I feel like there is too much of me sometimes. I feel too intrusive to the space around me...too much. Somehow this has to be backwards. Saying I'm too much (physically and mentally and spiritually) is counter productive. It's like saying someone is too alive. I feel foreign to myself though. Every time I look at myself I catch something new that I didn't notice before, something I didn't like.

So from now on when I look at myself, if I must look at myself and see something I don't like, I'm going to make myself find something about me I do like. I have a good, strong body. I just disgust myself sometimes at how selfish I am. I feel like there are two of me, and they both hate each other and have different view points that are completely opposite. 

I feel like I'm walking around in a dream these past few days. I feel nervous and paranoid all the time. 

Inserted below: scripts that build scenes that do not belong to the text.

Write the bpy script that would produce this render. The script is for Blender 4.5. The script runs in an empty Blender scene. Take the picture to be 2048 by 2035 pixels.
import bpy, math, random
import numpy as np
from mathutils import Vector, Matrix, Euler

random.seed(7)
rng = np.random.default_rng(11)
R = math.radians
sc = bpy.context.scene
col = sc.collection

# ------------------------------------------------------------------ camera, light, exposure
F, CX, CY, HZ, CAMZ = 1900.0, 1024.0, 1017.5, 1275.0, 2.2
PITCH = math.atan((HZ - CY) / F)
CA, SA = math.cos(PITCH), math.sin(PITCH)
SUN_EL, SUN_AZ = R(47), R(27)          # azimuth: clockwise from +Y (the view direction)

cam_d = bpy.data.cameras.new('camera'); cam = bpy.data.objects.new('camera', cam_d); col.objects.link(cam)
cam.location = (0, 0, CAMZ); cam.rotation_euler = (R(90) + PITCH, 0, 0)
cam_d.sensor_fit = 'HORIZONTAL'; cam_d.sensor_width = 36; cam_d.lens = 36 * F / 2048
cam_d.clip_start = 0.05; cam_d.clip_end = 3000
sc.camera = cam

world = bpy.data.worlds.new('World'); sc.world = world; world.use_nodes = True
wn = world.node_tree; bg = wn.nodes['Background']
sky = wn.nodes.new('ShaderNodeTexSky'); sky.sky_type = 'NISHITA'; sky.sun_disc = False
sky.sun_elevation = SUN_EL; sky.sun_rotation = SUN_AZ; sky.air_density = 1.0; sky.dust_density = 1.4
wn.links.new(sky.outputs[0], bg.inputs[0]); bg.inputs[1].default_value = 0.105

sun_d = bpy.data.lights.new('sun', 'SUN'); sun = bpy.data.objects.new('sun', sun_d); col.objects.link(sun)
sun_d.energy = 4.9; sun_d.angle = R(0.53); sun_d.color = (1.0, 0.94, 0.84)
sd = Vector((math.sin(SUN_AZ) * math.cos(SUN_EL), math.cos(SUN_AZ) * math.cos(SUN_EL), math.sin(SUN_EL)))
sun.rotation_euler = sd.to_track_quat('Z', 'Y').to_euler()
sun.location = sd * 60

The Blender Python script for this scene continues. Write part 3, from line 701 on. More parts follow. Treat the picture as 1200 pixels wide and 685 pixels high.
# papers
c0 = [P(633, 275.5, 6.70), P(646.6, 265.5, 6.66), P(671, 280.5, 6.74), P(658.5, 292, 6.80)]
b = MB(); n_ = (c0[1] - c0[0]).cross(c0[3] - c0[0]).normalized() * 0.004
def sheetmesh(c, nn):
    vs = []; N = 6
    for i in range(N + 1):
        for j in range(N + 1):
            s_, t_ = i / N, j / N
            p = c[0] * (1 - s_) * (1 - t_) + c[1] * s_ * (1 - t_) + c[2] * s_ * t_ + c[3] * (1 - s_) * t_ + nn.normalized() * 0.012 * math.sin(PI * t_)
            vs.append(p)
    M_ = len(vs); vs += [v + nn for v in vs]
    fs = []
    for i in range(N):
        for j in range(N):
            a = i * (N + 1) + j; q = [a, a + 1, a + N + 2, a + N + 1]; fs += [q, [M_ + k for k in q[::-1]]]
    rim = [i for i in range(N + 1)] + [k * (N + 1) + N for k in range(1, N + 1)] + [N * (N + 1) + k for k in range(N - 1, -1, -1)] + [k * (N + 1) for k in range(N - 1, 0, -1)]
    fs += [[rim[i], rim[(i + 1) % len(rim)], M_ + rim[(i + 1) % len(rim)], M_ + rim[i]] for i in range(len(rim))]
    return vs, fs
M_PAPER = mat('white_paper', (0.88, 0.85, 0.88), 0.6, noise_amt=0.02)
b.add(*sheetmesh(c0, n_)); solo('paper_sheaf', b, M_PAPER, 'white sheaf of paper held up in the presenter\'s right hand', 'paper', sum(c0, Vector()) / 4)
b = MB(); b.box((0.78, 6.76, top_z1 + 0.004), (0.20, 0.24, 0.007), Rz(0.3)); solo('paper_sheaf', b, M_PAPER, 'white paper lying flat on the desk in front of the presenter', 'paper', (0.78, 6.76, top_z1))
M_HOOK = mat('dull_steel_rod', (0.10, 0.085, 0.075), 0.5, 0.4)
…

I've always wanted to live by the beach, on the beach. Every Christmas we would make the six hour trip to California to see my grandparents, and we would spend almost every day at the beach because there are no beaches in Arizona. Don't get me wrong...I love the desert, actually. The colors are gorgeous, and I dare anyone to find sunsets prettier than the ones I've seen behind the mountains there. But the sea stole my heart a long time ago. I think it was the sea. Or the sand, or maybe the sound of the sea, the smell, or the feeling of the water. Maybe it was feeding seagulls and finding eels with Spencer when I was four. Maybe it was nine years later, still very in love, bringing chinese food out in the sand, and playing tag in the shallow water with him while the other two watched.  I've finally realized I don't really care why I feel like I need to go back. I'm tired of spending all my time looking for answers to things. Answers just leave you feeling unsatisfied and empty. It's the questions that keep you searching and hopeful, I think.

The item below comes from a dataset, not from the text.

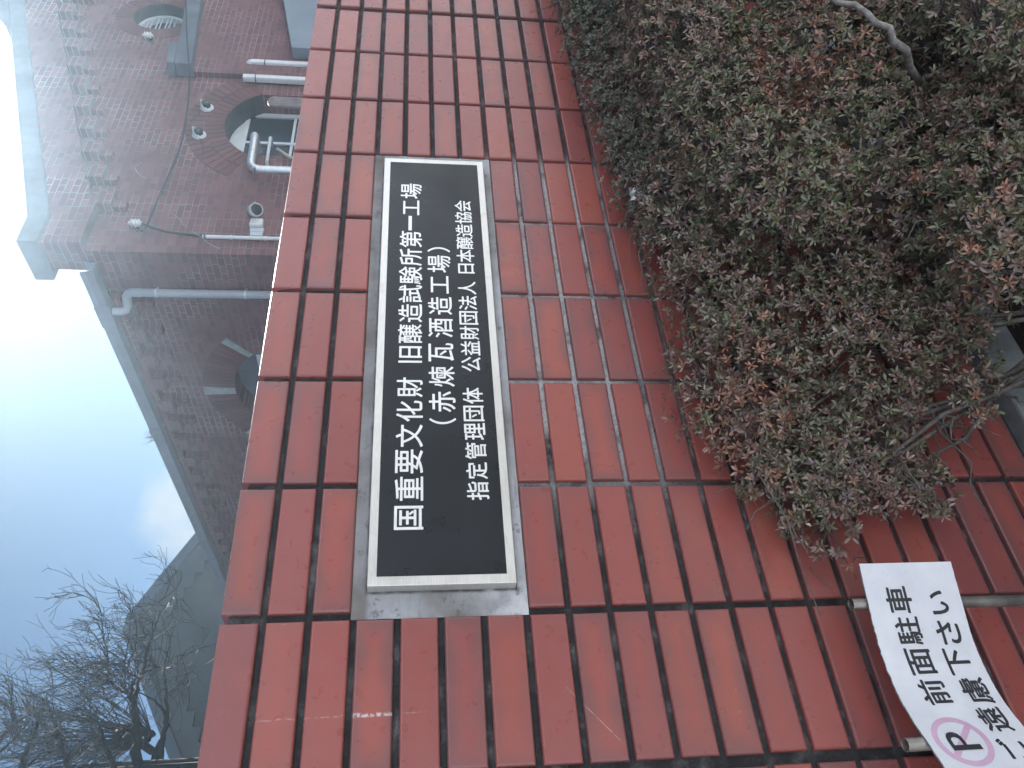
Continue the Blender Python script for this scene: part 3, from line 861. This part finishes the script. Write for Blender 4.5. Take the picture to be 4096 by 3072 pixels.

When I was five years old I used to play with my babysitter's three year old daughter. I thought she was annoying, and I hated playing with her. One day she wouldn't stop crying about something, and I got upset. I made her lie on the ground and stacked pillows, toys, and stuffed animals on top of her until she stopped crying, or maybe it just got muffled out. I remember that I was trying to kill her. I wanted to see how long she could live without air. After what must have been about ten seconds I got scared and realized what I was doing and pushed the pillows and toys off of her. She was fine and just kept on crying, and got up and went to the kitchen for pretzels. I remember that now. 

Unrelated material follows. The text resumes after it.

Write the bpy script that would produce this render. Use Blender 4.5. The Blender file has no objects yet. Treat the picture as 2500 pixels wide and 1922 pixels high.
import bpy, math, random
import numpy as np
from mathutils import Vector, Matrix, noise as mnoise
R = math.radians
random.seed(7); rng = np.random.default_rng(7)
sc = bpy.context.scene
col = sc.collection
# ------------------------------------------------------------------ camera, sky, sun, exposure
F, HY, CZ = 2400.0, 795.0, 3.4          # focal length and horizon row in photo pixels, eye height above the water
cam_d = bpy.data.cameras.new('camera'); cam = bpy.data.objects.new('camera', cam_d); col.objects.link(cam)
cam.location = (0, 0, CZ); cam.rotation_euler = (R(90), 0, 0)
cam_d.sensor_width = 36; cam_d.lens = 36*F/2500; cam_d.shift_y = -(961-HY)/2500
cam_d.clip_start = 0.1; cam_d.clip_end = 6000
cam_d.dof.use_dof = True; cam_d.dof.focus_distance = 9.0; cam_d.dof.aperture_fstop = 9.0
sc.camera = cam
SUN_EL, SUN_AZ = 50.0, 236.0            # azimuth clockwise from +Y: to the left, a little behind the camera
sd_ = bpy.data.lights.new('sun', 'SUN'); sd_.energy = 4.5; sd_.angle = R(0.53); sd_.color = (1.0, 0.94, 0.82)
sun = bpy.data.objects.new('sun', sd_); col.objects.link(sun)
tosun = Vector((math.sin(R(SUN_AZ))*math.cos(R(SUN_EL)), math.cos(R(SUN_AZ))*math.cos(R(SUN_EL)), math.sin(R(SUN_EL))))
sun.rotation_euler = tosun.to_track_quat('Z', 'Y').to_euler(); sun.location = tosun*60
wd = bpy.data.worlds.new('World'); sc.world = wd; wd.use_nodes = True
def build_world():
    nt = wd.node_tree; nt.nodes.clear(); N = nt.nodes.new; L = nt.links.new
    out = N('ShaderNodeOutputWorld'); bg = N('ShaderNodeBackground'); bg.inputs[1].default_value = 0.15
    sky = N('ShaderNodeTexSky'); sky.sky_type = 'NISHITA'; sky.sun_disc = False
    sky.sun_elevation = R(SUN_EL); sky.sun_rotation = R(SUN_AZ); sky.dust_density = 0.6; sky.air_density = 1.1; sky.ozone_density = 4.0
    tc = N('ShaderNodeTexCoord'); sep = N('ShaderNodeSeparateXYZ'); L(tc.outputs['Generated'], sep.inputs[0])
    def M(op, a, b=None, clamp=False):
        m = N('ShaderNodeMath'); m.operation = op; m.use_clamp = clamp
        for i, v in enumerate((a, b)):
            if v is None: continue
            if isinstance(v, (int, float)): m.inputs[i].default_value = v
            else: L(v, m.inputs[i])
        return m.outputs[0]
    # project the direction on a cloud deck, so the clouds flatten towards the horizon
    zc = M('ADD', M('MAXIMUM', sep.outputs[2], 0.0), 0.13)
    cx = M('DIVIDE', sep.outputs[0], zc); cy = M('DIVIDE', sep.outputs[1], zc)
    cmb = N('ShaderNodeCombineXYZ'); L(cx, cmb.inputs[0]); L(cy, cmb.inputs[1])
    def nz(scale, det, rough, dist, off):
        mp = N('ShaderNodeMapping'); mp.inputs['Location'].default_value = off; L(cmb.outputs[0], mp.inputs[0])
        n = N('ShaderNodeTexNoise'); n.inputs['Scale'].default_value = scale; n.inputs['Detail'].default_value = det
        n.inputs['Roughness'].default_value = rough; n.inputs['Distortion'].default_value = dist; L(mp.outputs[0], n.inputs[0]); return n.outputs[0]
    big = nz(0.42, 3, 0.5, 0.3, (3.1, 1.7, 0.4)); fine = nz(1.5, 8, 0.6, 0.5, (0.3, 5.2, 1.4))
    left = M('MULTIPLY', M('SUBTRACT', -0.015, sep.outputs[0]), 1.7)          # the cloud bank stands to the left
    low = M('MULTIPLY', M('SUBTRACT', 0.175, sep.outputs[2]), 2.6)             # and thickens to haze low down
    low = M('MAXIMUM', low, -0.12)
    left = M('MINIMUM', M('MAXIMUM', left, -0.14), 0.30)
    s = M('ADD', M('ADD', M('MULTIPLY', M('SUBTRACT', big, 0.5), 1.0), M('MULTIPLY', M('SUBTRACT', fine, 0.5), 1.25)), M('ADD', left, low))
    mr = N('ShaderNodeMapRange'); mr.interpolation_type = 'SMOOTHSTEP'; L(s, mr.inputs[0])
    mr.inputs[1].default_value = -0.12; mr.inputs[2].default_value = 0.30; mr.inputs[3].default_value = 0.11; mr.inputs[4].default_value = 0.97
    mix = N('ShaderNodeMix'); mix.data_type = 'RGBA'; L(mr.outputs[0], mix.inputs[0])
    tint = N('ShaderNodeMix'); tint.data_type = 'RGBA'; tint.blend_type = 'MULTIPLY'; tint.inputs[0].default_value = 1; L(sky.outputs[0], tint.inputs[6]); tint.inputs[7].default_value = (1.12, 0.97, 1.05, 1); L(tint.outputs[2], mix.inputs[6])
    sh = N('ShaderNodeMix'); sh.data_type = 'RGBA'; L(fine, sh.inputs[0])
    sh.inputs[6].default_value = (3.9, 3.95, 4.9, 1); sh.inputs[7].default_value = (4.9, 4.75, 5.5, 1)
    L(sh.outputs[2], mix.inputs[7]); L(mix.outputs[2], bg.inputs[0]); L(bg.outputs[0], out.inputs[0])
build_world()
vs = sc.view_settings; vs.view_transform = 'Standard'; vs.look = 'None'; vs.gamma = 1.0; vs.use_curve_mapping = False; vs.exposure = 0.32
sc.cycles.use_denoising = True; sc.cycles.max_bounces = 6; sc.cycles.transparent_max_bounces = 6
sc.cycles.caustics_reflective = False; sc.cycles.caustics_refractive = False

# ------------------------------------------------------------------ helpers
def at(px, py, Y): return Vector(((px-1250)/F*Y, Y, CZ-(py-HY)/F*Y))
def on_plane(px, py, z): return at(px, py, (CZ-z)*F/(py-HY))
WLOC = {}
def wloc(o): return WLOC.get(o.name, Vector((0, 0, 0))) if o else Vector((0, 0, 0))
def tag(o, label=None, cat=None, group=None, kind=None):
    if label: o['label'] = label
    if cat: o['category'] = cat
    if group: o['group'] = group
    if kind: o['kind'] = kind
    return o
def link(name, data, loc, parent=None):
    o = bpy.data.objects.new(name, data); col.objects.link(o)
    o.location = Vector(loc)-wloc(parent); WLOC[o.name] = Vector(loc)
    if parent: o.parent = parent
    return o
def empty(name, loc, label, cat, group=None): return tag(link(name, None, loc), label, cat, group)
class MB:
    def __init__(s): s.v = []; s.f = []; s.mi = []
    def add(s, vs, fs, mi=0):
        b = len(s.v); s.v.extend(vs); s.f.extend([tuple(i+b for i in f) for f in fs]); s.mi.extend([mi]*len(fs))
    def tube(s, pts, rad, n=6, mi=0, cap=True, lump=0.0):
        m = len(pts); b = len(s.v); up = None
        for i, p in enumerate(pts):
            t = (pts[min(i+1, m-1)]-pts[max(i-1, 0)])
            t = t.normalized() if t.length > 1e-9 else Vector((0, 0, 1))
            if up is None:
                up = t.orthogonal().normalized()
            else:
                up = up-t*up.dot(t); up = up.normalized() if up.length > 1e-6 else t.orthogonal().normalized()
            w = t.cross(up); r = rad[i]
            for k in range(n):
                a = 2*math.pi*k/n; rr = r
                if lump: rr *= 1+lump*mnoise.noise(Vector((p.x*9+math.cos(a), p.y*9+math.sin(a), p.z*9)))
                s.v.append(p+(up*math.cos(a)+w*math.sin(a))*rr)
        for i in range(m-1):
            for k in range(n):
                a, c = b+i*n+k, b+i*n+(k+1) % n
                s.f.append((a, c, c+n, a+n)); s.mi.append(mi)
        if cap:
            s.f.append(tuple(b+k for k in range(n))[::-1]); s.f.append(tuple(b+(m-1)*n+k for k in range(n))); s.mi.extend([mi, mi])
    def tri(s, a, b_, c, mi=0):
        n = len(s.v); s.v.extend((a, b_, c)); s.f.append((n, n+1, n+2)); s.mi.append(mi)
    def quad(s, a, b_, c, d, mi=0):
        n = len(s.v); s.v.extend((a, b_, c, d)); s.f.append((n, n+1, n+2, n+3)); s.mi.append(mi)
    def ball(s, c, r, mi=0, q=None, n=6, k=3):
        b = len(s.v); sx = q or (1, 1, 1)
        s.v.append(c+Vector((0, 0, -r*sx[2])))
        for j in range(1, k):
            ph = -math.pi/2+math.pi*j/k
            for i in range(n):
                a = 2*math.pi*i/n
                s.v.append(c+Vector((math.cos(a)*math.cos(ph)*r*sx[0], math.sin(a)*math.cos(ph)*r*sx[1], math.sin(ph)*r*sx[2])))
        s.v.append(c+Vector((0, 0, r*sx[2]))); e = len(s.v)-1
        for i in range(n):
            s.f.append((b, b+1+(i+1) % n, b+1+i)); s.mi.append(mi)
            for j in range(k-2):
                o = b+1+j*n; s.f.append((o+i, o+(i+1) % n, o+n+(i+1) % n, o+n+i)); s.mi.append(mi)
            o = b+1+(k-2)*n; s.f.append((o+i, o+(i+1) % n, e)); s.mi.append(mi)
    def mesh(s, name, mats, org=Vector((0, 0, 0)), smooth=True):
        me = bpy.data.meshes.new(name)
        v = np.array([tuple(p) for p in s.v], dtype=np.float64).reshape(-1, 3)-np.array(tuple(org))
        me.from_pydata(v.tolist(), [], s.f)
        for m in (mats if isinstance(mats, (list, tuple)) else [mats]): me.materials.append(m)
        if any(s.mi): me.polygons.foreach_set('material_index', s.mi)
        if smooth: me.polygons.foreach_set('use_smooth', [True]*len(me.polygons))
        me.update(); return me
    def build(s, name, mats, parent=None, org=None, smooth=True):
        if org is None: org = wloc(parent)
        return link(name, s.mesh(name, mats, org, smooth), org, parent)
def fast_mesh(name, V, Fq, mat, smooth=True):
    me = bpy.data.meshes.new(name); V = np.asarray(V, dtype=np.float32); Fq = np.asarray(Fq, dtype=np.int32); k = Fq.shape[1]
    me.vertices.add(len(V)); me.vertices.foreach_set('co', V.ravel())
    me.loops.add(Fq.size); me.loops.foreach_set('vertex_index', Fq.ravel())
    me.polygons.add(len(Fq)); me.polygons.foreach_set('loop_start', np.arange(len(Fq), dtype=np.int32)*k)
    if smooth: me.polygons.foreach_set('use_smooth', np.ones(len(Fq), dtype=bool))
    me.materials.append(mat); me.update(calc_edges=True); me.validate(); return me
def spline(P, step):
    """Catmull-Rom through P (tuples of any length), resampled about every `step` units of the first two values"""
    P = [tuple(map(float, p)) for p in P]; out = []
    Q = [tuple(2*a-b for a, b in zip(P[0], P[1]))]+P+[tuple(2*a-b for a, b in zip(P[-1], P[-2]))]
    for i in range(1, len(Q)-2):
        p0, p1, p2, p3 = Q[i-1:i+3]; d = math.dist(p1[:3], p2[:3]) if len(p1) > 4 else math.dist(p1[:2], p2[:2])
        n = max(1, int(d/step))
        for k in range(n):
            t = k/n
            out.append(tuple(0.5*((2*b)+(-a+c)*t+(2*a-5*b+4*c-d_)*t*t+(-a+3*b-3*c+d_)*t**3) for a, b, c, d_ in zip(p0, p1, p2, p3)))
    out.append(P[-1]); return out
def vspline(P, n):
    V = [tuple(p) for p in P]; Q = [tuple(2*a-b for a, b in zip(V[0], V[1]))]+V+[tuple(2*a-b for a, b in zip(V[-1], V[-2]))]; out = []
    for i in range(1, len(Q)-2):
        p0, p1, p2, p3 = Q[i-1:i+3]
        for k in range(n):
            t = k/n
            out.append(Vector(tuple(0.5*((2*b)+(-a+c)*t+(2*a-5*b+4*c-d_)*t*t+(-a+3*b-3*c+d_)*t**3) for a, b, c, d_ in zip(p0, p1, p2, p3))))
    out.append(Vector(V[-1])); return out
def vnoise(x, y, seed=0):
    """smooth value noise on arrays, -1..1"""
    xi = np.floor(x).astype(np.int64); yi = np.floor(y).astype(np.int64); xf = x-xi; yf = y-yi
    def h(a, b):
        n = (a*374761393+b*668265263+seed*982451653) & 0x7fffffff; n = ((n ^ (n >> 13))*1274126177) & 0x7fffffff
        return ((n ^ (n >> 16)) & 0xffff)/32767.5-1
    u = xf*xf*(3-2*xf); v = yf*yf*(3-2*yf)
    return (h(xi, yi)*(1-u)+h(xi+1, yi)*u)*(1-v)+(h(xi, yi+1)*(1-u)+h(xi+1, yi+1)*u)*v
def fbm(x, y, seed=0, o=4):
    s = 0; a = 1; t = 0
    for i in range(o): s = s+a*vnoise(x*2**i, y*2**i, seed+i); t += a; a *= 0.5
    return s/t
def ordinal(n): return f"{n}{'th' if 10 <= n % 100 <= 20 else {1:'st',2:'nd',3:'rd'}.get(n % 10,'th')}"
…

I don't understand why I did that. It's not really a big deal, but I wonder why I did that. How can a child want to hurt someone like that?
Sometimes I wonder if it has to do with my brother having abused me a year earlier, if I was acting out from that.
I know she doesn't remember, at least I hope not. She probably didn't know what the hell I was doing anyway. I feel like apologizing.
I'm glad I didn't do that ever again.

I don't know what to say anymore, I just feel sick and want to be out in the sun and in the sand.